━━━ DATA

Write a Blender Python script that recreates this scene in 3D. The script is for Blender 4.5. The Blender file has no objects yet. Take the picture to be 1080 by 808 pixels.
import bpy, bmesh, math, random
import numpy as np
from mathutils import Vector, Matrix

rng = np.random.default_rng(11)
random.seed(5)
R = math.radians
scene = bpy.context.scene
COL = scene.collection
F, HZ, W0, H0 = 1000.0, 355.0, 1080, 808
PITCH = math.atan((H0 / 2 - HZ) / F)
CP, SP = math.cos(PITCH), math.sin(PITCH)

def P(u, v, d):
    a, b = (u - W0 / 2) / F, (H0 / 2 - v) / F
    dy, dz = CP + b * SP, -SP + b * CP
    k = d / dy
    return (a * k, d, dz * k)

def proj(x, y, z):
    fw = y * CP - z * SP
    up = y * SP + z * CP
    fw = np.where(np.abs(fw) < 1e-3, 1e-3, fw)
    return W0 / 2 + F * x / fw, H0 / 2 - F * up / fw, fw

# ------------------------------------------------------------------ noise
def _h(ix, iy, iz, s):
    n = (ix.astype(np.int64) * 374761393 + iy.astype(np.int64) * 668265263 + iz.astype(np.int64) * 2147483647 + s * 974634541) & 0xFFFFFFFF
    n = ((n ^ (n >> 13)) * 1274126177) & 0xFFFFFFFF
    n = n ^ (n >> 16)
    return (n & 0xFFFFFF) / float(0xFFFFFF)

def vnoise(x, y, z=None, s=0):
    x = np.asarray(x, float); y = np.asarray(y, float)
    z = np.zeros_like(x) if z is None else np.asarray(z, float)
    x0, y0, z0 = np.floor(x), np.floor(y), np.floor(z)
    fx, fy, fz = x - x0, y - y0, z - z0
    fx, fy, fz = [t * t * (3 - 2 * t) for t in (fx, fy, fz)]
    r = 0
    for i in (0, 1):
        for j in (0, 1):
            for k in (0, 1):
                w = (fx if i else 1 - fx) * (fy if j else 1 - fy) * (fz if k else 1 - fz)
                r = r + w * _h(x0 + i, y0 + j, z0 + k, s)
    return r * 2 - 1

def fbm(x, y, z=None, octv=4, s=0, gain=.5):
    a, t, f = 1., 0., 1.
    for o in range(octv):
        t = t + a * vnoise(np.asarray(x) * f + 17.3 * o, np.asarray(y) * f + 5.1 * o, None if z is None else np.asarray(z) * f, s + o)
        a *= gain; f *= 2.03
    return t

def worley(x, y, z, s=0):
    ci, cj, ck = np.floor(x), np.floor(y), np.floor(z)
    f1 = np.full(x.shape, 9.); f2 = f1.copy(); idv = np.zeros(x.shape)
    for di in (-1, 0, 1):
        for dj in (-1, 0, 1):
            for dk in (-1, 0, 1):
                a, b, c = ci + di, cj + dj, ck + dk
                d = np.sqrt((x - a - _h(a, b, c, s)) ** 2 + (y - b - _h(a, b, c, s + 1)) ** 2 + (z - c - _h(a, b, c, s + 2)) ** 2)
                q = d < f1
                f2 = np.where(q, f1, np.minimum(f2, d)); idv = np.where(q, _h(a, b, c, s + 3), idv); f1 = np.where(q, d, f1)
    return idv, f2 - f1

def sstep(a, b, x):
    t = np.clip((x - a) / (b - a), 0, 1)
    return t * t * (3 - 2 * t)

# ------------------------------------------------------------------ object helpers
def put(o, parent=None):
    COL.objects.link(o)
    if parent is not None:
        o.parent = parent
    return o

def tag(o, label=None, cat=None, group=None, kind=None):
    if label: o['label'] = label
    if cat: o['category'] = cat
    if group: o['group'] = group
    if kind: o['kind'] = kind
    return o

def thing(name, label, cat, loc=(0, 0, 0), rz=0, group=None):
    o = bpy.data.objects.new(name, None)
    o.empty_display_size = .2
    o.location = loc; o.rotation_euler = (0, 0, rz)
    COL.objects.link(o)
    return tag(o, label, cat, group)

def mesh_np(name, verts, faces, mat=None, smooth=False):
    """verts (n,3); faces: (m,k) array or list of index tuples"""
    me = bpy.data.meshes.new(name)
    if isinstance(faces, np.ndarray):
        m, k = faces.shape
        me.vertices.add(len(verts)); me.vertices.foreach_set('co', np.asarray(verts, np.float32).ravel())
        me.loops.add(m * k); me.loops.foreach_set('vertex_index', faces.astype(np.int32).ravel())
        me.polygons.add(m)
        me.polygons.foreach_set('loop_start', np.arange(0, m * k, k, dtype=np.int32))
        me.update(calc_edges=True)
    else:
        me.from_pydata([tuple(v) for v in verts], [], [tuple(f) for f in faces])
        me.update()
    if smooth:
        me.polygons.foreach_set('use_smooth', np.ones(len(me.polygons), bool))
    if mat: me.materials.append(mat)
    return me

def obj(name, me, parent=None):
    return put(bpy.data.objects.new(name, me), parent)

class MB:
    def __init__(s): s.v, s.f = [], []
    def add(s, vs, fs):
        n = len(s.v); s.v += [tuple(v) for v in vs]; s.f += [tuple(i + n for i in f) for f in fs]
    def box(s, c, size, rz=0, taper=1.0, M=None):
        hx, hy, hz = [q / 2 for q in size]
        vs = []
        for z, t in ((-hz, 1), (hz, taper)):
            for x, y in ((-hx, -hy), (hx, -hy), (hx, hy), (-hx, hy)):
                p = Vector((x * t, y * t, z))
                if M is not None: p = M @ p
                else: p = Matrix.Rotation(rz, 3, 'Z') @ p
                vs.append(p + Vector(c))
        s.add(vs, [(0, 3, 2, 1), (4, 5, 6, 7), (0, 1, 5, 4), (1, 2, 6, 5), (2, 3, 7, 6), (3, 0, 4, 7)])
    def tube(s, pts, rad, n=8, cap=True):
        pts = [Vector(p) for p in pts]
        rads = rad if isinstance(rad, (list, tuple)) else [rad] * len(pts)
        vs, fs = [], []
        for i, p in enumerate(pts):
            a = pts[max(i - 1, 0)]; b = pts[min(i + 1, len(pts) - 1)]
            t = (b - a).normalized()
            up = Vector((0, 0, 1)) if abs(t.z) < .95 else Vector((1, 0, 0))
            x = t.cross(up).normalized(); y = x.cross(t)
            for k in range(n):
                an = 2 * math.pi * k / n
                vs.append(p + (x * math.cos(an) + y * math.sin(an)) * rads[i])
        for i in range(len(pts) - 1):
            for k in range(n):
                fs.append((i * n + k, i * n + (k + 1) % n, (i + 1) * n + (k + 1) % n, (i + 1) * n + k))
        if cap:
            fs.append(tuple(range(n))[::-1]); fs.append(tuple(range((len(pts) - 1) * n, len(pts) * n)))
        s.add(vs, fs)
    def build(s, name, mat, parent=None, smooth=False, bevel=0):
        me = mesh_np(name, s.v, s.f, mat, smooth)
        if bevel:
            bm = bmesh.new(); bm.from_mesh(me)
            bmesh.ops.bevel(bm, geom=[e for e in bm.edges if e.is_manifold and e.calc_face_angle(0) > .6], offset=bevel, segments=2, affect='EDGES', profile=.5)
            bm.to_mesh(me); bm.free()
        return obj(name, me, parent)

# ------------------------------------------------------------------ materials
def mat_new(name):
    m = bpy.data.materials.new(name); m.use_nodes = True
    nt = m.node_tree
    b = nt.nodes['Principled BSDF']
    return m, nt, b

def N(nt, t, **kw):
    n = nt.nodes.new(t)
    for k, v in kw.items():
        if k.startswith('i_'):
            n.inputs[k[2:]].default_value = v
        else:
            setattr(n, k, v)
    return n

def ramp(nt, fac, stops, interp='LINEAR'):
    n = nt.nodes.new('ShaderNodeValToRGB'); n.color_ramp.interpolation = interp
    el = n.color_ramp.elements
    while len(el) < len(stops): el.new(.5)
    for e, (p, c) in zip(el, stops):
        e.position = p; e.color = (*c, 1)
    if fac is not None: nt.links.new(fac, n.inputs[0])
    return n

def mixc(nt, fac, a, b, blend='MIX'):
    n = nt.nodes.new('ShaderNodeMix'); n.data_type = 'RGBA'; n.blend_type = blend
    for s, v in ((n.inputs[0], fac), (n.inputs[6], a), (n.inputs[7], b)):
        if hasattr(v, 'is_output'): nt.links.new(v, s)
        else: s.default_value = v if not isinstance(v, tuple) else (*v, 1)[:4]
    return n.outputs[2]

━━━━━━

[PROMPT]: Set down, exactly as written, each line of the data from its opening line through the one containing "CP, SP = math.cos(PITCH), math.sin(PITCH)". Output nothing more.

[OUTPUT]:
Write a Blender Python script that recreates this scene in 3D. The script is for Blender 4.5. The Blender file has no objects yet. Take the picture to be 1080 by 808 pixels.
import bpy, bmesh, math, random
import numpy as np
from mathutils import Vector, Matrix

rng = np.random.default_rng(11)
random.seed(5)
R = math.radians
scene = bpy.context.scene
COL = scene.collection
F, HZ, W0, H0 = 1000.0, 355.0, 1080, 808
PITCH = math.atan((H0 / 2 - HZ) / F)
CP, SP = math.cos(PITCH), math.sin(PITCH)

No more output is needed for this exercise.